The monks at Brother Remy's abbey certainly don't beg. They support themselves with their work.

"Another thing that sort of bothered me when I was in school…people would invariably ask me, 'When are you leaving (the monastery)? When are you leaving?' Almost as though, you know, you introduce your wife and (they) say, 'Well, when are you going to get a divorce?'"


Read an excerpt from "All We Know Of Heaven."
It is an image born of stereotypes: When we think of monks, we probably envision men from the Middle Ages praying behind monastery walls. The reality is totally different. Brother Remy's abbey owns 2,000 acres of land. On a recent day, Brother Jacob was tilling the soil. Brothers Louis and Pierre were planting potatoes. They also raise about 150 cows.

Brother Llewellyn makes pottery, which is sold at a gift store. Brother Remy is the bee keeper. In his book, a brother compares monks to inmates in prison: Total strangers thrown together.

Explains Brother Remy, "You know those machines you put stones in with sand and they grind down these jagged stones to smooth stones? I think that's the idea behind it. Putting up with people and not only putting up with other people, but being tolerant and loving."

Which can, sometimes, be difficult. Brother Remy describes one brother who was bit of a pyromaniac and almost burned down the monastery. And then there was Brother Eli who was never serene. He would hit his fellow monks if they came too close.

But most monks, says Brother Remy, are regular people, regular in every way, subject to the same pains and passions as the rest of us. In one chapter, he writes about a young monk who becomes infatuated with another. Horrified, the young brother attempts (but botches) his own castration. Brother Remy said he had to fight to keep that chapter in the book.

"Does the public really believe that monks are sexless human beings that just never, ever think about this stuff?" he says. "I don't know why it's so uncomfortable. But we are celibate, yes of course, and we're expected always, and everywhere, to be celibate. That's not the issue. We have to know what it is that attracts us so that we can be aware of it and control ourselves. If we don't, and if there is repression, it's going to be like a dragon that comes back at some point."

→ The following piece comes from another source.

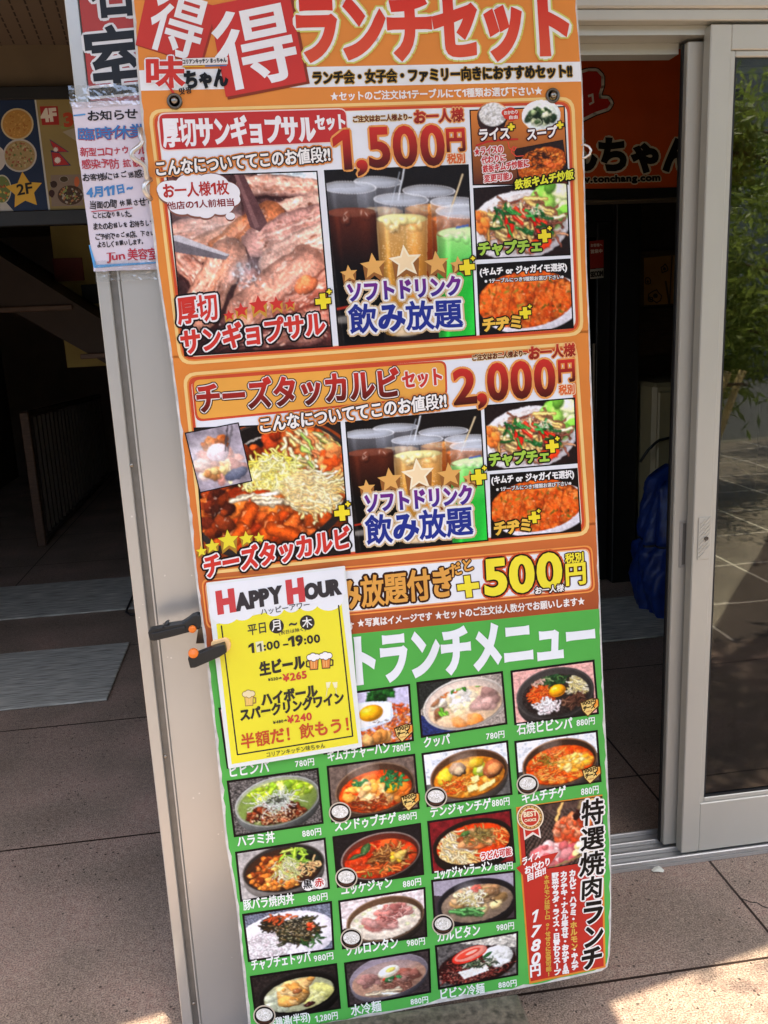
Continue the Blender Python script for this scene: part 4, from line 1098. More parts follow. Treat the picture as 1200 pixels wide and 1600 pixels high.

Brother Remy lives with 50 other men, ranging in age from early 20s to 90. Since everything is shared there (including book profits), he let some of his fellow monks serve as unofficial editors.

Brother Aaron thinks the book helps to destroy many misconceptions: "Well, one of them is that monks live in a…state of total and permanent peace, and really don't have much to do except wander around all day in some sort of contemplative daze. And the book makes it clear that…the life is very busy and very busy about ordinary things. And the prayer, the God angle, is all suffused through all of that."

While it can hardly be compared to the begging by which monks survived in the Middle Ages, this 21st century monk has had to hit the road to peddle his book.

"Authors these days, it's almost like being a Hollywood celebrity," says Brother Remy. "It's not about me. It's not about me. If the book is successful, then it's about the book. And not about the author. That's the way I look at it. The book is where the magic is, if there is any magic.

Brother Remy is writing another book but won't say much about it. He also asked that we not name his abbey or its exact location, and we agreed. He says he just wants the life of a simple monk. For him, that's where the magic is.